━━ DATA SUPPLIED

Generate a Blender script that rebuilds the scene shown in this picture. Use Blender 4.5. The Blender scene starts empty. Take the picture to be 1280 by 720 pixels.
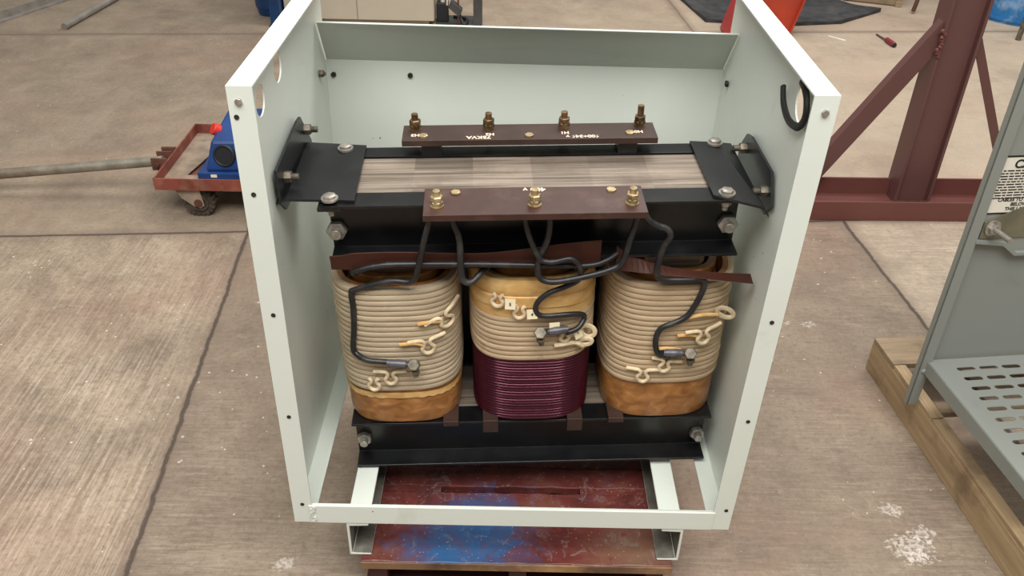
import bpy, math, random
from mathutils import Vector, Matrix, Euler
from mathutils.geometry import tessellate_polygon
random.seed(7)
S = bpy.context.scene
C = S.collection
PI = math.pi
ZO = 0.235            # height of the white enclosure's base above the shop floor

# ------------------------------------------------------------------ materials
def lin(c):
    c = c / 255.0
    return c / 12.92 if c <= 0.04045 else ((c + 0.055) / 1.055) ** 2.4
def rgb(r, g, b): return (lin(r), lin(g), lin(b), 1.0)

class NT:
    def __init__(self, name):
        self.m = bpy.data.materials.new(name); self.m.use_nodes = True
        self.t = self.m.node_tree; self.n = self.t.nodes; self.l = self.t.links
        self.b = self.n['Principled BSDF']
    def node(self, typ, ins=None, **kw):
        nd = self.n.new(typ)
        for k, v in kw.items(): setattr(nd, k, v)
        if ins:
            for k, v in ins.items(): self.put(nd.inputs[k], v)
        return nd
    def put(self, sock, v):
        if isinstance(v, bpy.types.NodeSocket): self.l.new(v, sock)
        else: sock.default_value = v
    def math(self, op, a, b=0.0, clamp=False):
        nd = self.n.new('ShaderNodeMath'); nd.operation = op; nd.use_clamp = clamp
        self.put(nd.inputs[0], a); self.put(nd.inputs[1], b)
        return nd.outputs[0]
    def mix(self, f, a, b, mode='MIX'):
        nd = self.n.new('ShaderNodeMix'); nd.data_type = 'RGBA'; nd.blend_type = mode
        self.put(nd.inputs[0], f); self.put(nd.inputs[6], a); self.put(nd.inputs[7], b)
        return nd.outputs[2]
    def coord(self, scale=(1, 1, 1), rot=(0, 0, 0), kind='Object', loc=(0, 0, 0)):
        tc = self.n.new('ShaderNodeTexCoord')
        mp = self.n.new('ShaderNodeMapping')
        self.l.new(tc.outputs[kind], mp.inputs[0])
        mp.inputs['Scale'].default_value = scale; mp.inputs['Rotation'].default_value = rot
        mp.inputs['Location'].default_value = loc
        return mp.outputs[0]
    def noise(self, vec, scale=5, detail=4, rough=0.55, dist=0.0):
        nd = self.node('ShaderNodeTexNoise', {'Vector': vec, 'Scale': scale, 'Detail': detail, 'Roughness': rough, 'Distortion': dist})
        return nd.outputs['Fac']
    def ramp(self, fac, stops, interp='LINEAR'):
        nd = self.n.new('ShaderNodeValToRGB'); self.put(nd.inputs[0], fac)
        cr = nd.color_ramp; cr.interpolation = interp
        while len(cr.elements) < len(stops): cr.elements.new(0.5)
        for e, (p, c) in zip(cr.elements, stops):
            e.position = p; e.color = c if hasattr(c, '__len__') else (c, c, c, 1)
        return nd.outputs[0]
    def bump(self, h, strength=0.3, dist=0.002):
        nd = self.node('ShaderNodeBump', {'Height': h, 'Strength': strength, 'Distance': dist})
        self.l.new(nd.outputs[0], self.b.inputs['Normal'])
    def done(self, col=None, rough=0.5, metal=0.0, spec=None):
        if col is not None: self.put(self.b.inputs['Base Color'], col)
        self.put(self.b.inputs['Roughness'], rough); self.put(self.b.inputs['Metallic'], metal)
        if spec is not None: self.b.inputs['Specular IOR Level'].default_value = spec
        return self.m

def simple(name, col, rough=0.5, metal=0.0, var=0.12, scale=8, bump=0.0, dirt=None, dirt_amt=0.5, dscale=3, spec=None, stretch=(1, 1, 1)):
    t = NT(name)
    v = t.coord(stretch)
    n = t.noise(v, scale, 5)
    dark = tuple(c * (1 - var * 2) for c in col[:3]) + (1,)
    lite = tuple(min(1, c * (1 + var)) for c in col[:3]) + (1,)
    c = t.ramp(n, [(0.3, dark), (0.7, lite)])
    if dirt:
        n2 = t.noise(v, dscale, 8, 0.65)
        f = t.ramp(n2, [(0.5, 0.0), (0.72, 1.0)])
        c = t.mix(t.math('MULTIPLY', f, dirt_amt), c, dirt)
    if bump: t.bump(n, bump, 0.002)
    return t.done(c, rough, metal, spec)

M = {}
M['paint'] = None
def mat_paint(name, base, dirt, rough=0.42, chip=None):
    t = NT(name); v = t.coord()
    n = t.noise(v, 1.6, 6, 0.6); n2 = t.noise(v, 7, 8, 0.7, 0.4)
    c = t.mix(t.ramp(n, [(0.35, 0.0), (0.8, 0.35)]), base, dirt)
    c = t.mix(t.ramp(n2, [(0.60, 0.0), (0.78, 0.5)]), c, dirt)
    if chip:
        vo = t.node('ShaderNodeTexVoronoi', {'Vector': v, 'Scale': 38.0})
        big = t.noise(v, 9, 2)
        f = t.math('MULTIPLY', t.math('LESS_THAN', vo.outputs['Distance'], 0.07), t.math('GREATER_THAN', big, 0.62))
        c = t.mix(f, c, chip)
    t.bump(t.noise(v, 260, 2), 0.05, 0.001)
    return t.done(c, rough)
M['paint'] = mat_paint('pale_green_white_enamel', rgb(224, 230, 221), rgb(190, 192, 176), 0.38, rgb(90, 82, 70))
M['greypaint'] = mat_paint('grey_enamel', rgb(138, 141, 135), rgb(112, 115, 109), 0.38)
M['black'] = simple('black_painted_steel', rgb(17, 18, 20), 0.30, 0.0, 0.3, 14, 0.05, rgb(66, 62, 58), 0.3, 5)
M['blacksteel'] = simple('dusty_black_bracket_paint', rgb(28, 29, 31), 0.36, 0.0, 0.25, 10, 0.05, rgb(84, 80, 74), 0.35, 4)
M['zinc'] = simple('zinc_plated_steel', rgb(176, 170, 160), 0.4, 0.6, 0.2, 60)
M['oldzinc'] = simple('dull_bolt_steel', rgb(120, 112, 98), 0.5, 0.6, 0.3, 60)
M['brass'] = simple('brass', rgb(190, 168, 128), 0.42, 0.6, 0.3, 70)
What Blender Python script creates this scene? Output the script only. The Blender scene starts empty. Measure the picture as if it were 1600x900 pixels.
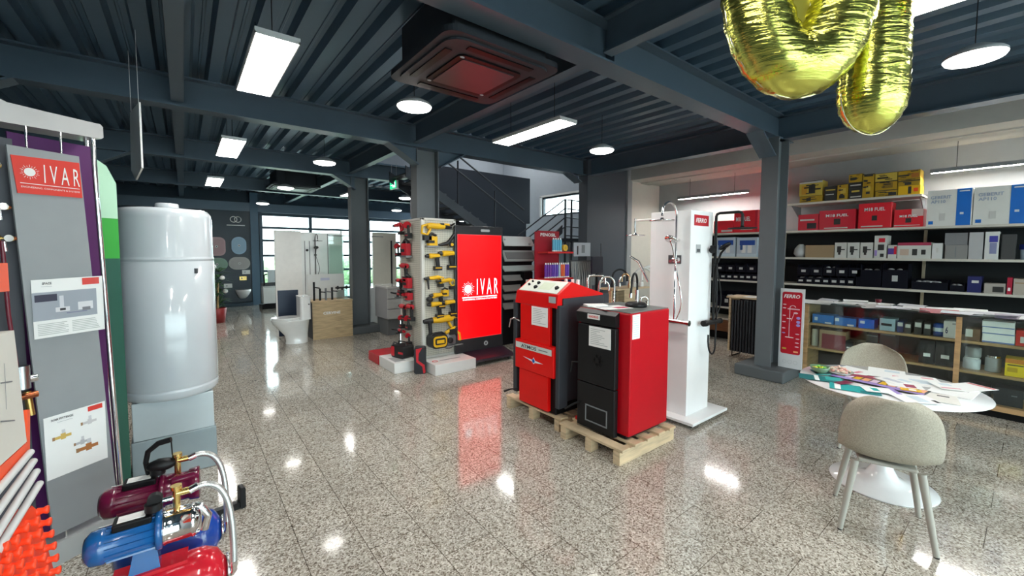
import bpy, bmesh, math, random
from mathutils import Vector, Matrix, Euler
random.seed(7)
PI = math.pi
R = math.radians
SC = bpy.context.scene
COL = SC.collection

# ---------------------------------------------------------------- camera
H = 1.6
YAW, PIT, ROL = R(38.2375), R(3.3291), R(0.1534)
FPX, CX, CY = 649.79, 800.0, 430.84
cd = bpy.data.cameras.new('camera')
cam = bpy.data.objects.new('camera', cd)
COL.objects.link(cam)
_fw = Vector((math.sin(YAW)*math.cos(PIT), math.cos(YAW)*math.cos(PIT), -math.sin(PIT)))
_r0 = Vector((math.cos(YAW), -math.sin(YAW), 0))
_u0 = _r0.cross(_fw)
_r = _r0*math.cos(ROL)+_u0*math.sin(ROL)
_u = -_r0*math.sin(ROL)+_u0*math.cos(ROL)
_m = Matrix((( _r.x, _u.x, -_fw.x, 0), (_r.y, _u.y, -_fw.y, 0), (_r.z, _u.z, -_fw.z, H), (0, 0, 0, 1)))
cam.matrix_world = _m
cd.sensor_width = 36.0
cd.lens = 36.0*FPX/1600.0
cd.shift_y = -(450-CY)/1600.0
cd.clip_start = 0.05
SC.camera = cam

# ---------------------------------------------------------------- exposure
SC.view_settings.view_transform = 'Standard'
SC.view_settings.look = 'None'
SC.view_settings.gamma = 1.0
SC.view_settings.use_curve_mapping = False
SC.view_settings.exposure = 0.62

# ---------------------------------------------------------------- world
LAMP = 26.0         # emission of every lamp diffuser
W = bpy.data.worlds.new('daylight')
SC.world = W
W.use_nodes = True
_bg = W.node_tree.nodes['Background']
_bg.inputs['Color'].default_value = (0.80, 0.92, 1.0, 1)
_bg.inputs['Strength'].default_value = 6.0

# ---------------------------------------------------------------- measuring helpers (pixel of the 1600x900 photograph -> point on a known plane)
def ray(x, y):
    return (x-CX)/FPX*_r-(y-CY)/FPX*_u+_fw
def atz(x, y, z=0.0):
    d = ray(x, y); t = (z-H)/d.z
    return Vector((d.x*t, d.y*t, z))
def atx(x, y, X):
    d = ray(x, y)*(X/ray(x, y).x)
    return Vector((X, d.y, d.z+H))
def aty(x, y, Y):
    d = ray(x, y)*(Y/ray(x, y).y)
    return Vector((d.x, Y, d.z+H))
def onv(x, y, P, az):
    a = R(az); n = Vector((math.cos(a), -math.sin(a), 0)); d = ray(x, y)
    t = Vector((P[0], P[1], 0)).dot(n)/d.dot(n)
    d = d*t
    return Vector((d.x, d.y, d.z+H))

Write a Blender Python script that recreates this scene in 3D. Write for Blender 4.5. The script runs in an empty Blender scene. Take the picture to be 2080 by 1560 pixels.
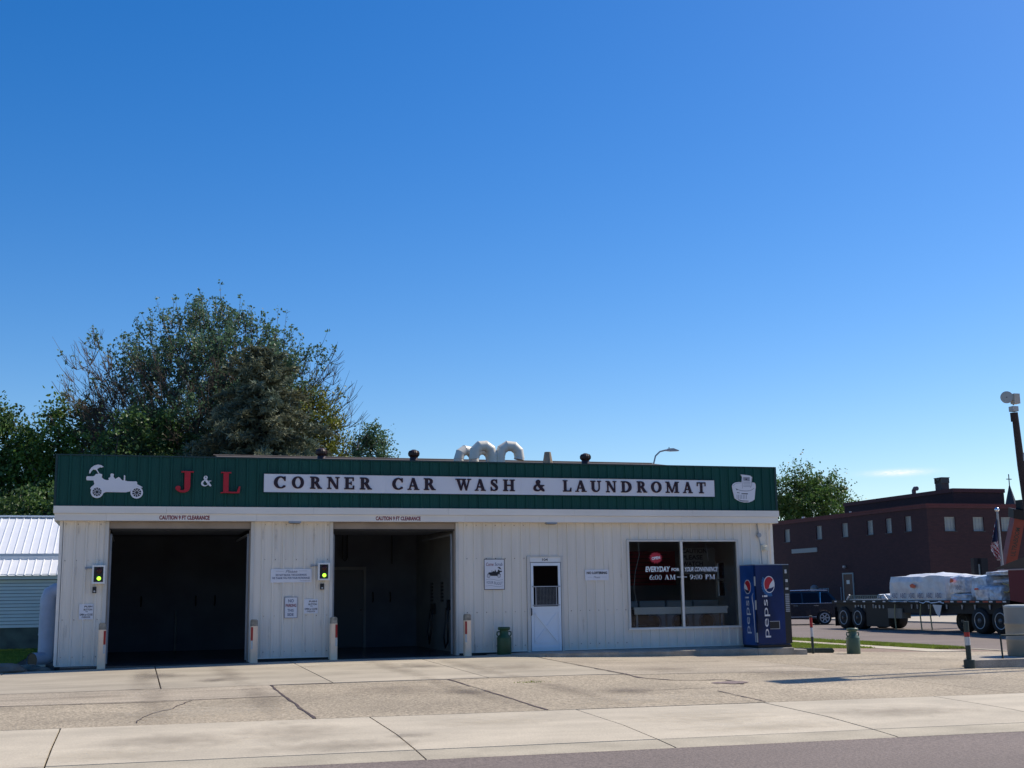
import bpy, math, random
from math import sin, cos, pi, radians, sqrt, atan2
from mathutils import Vector, Matrix

S = bpy.context.scene
COL = S.collection
random.seed(7)

# ------------------------------------------------------------------ camera, sky, sun, exposure
CAM = Vector((0.0, -27.437, 1.2945))
F_PX, PITCH, ROLL, YAW = 2486.05, 0.170443, -0.0142, 0.29822
fwd = Vector((sin(YAW) * cos(PITCH), cos(YAW) * cos(PITCH), sin(PITCH)))
right0 = Vector((cos(YAW), -sin(YAW), 0))
up0 = right0.cross(fwd)
right = cos(ROLL) * right0 + sin(ROLL) * up0
up = -sin(ROLL) * right0 + cos(ROLL) * up0
cam = bpy.data.cameras.new('camera')
cam.sensor_width = 36.0
cam.lens = F_PX / 2080 * 36.0
cam.clip_end = 2000
camo = bpy.data.objects.new('camera', cam)
COL.objects.link(camo)
m = Matrix.Identity(4)
for i in range(3):
    m[i][0] = right[i]; m[i][1] = up[i]; m[i][2] = -fwd[i]; m[i][3] = CAM[i]
camo.matrix_world = m
S.camera = camo

SUN_EL, SUN_AZ = radians(49), radians(13.5)      # azimuth from +x towards +y
SUN_DIR = Vector((cos(SUN_EL) * cos(SUN_AZ), cos(SUN_EL) * sin(SUN_AZ), sin(SUN_EL)))
w = bpy.data.worlds.new('World')
S.world = w
w.use_nodes = True
nt = w.node_tree
nt.nodes.clear()
wo = nt.nodes.new('ShaderNodeOutputWorld')
bg = nt.nodes.new('ShaderNodeBackground')
bg.inputs['Strength'].default_value = 0.096
sky = nt.nodes.new('ShaderNodeTexSky')
sky.sky_type = 'NISHITA'
sky.sun_disc = False
sky.sun_elevation = SUN_EL
sky.sun_rotation = pi / 2 - SUN_AZ
sky.altitude = 300
sky.air_density = 1.0
sky.dust_density = 0.6
sky.ozone_density = 3.0
hsv = nt.nodes.new('ShaderNodeHueSaturation')
hsv.inputs['Saturation'].default_value = 1.42
hsv.inputs['Hue'].default_value = 0.508
nt.links.new(sky.outputs[0], hsv.inputs['Color'])
# one thin wisp of cloud low over the brick building
CL_DIR = (fwd + right * ((1825 - 1040) / F_PX) + up * ((780 - 960) / F_PX)).normalized()
CL_R = Vector((CL_DIR.y, -CL_DIR.x, 0)).normalized()
CL_U = CL_R.cross(CL_DIR).normalized()
geo = nt.nodes.new('ShaderNodeNewGeometry')


def wdot(vec):
    n = nt.nodes.new('ShaderNodeVectorMath'); n.operation = 'DOT_PRODUCT'
    nt.links.new(geo.outputs['Incoming'], n.inputs[0]); n.inputs[1].default_value = (-vec)[:]
    return n.outputs['Value']


def wmath(op, a, b=None):
    n = nt.nodes.new('ShaderNodeMath'); n.operation = op
    for i, v in enumerate((a, b)):
        if v is None: continue
        if isinstance(v, (int, float)): n.inputs[i].default_value = v
        else: nt.links.new(v, n.inputs[i])
    return n.outputs[0]


cu, cv, cf = wdot(CL_R), wdot(CL_U), wdot(CL_DIR)
e = wmath('ADD', wmath('POWER', wmath('DIVIDE', cu, 0.020), 2), wmath('POWER', wmath('DIVIDE', cv, 0.0022), 2))
wis = wmath('POWER', 2.718, wmath('MULTIPLY', e, -1.0))
no = nt.nodes.new('ShaderNodeTexNoise')
mp = nt.nodes.new('ShaderNodeMapping')
mp.inputs['Scale'].default_value = (60, 60, 400)
nt.links.new(geo.outputs['Incoming'], mp.inputs[0]); nt.links.new(mp.outputs[0], no.inputs['Vector'])
wis = wmath('MULTIPLY', wmath('MULTIPLY', wis, wmath('GREATER_THAN', cf, 0.5)), wmath('MULTIPLY', no.outputs[0], 1.7))
mx = nt.nodes.new('ShaderNodeMix'); mx.data_type = 'RGBA'
nt.links.new(wis, mx.inputs['Factor'])
nt.links.new(hsv.outputs[0], mx.inputs['A']); mx.inputs['B'].default_value = (7.2, 7.5, 7.8, 1)
nt.links.new(mx.outputs['Result'], bg.inputs['Color'])
nt.links.new(bg.outputs[0], wo.inputs['Surface'])

sl = bpy.data.lights.new('sun', 'SUN')
sl.energy = 3.6
sl.angle = radians(0.5)
sl.color = (1.0, 0.91, 0.77)
so = bpy.data.objects.new('sun', sl)
so.rotation_euler = SUN_DIR.to_track_quat('Z', 'Y').to_euler()
so.location = (20, 5, 40)
COL.objects.link(so)
S.view_settings.view_transform = 'Standard'
S.view_settings.look = 'None'
S.view_settings.gamma = 1
S.view_settings.use_curve_mapping = False
S.view_settings.exposure = 0.55

# ------------------------------------------------------------------ materials
MATS = {}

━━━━

== DIRECTION ==
In the listing above, find the line containing "Write a Blender" and the line containing "S.camera = camo". Print those two lines and every line between them exactly, with no pictures.

== EXERCISE SOLUTION ==
Write a Blender Python script that recreates this scene in 3D. Write for Blender 4.5. The script runs in an empty Blender scene. Take the picture to be 2080 by 1560 pixels.
import bpy, math, random
from math import sin, cos, pi, radians, sqrt, atan2
from mathutils import Vector, Matrix

S = bpy.context.scene
COL = S.collection
random.seed(7)

# ------------------------------------------------------------------ camera, sky, sun, exposure
CAM = Vector((0.0, -27.437, 1.2945))
F_PX, PITCH, ROLL, YAW = 2486.05, 0.170443, -0.0142, 0.29822
fwd = Vector((sin(YAW) * cos(PITCH), cos(YAW) * cos(PITCH), sin(PITCH)))
right0 = Vector((cos(YAW), -sin(YAW), 0))
up0 = right0.cross(fwd)
right = cos(ROLL) * right0 + sin(ROLL) * up0
up = -sin(ROLL) * right0 + cos(ROLL) * up0
cam = bpy.data.cameras.new('camera')
cam.sensor_width = 36.0
cam.lens = F_PX / 2080 * 36.0
cam.clip_end = 2000
camo = bpy.data.objects.new('camera', cam)
COL.objects.link(camo)
m = Matrix.Identity(4)
for i in range(3):
    m[i][0] = right[i]; m[i][1] = up[i]; m[i][2] = -fwd[i]; m[i][3] = CAM[i]
camo.matrix_world = m
S.camera = camo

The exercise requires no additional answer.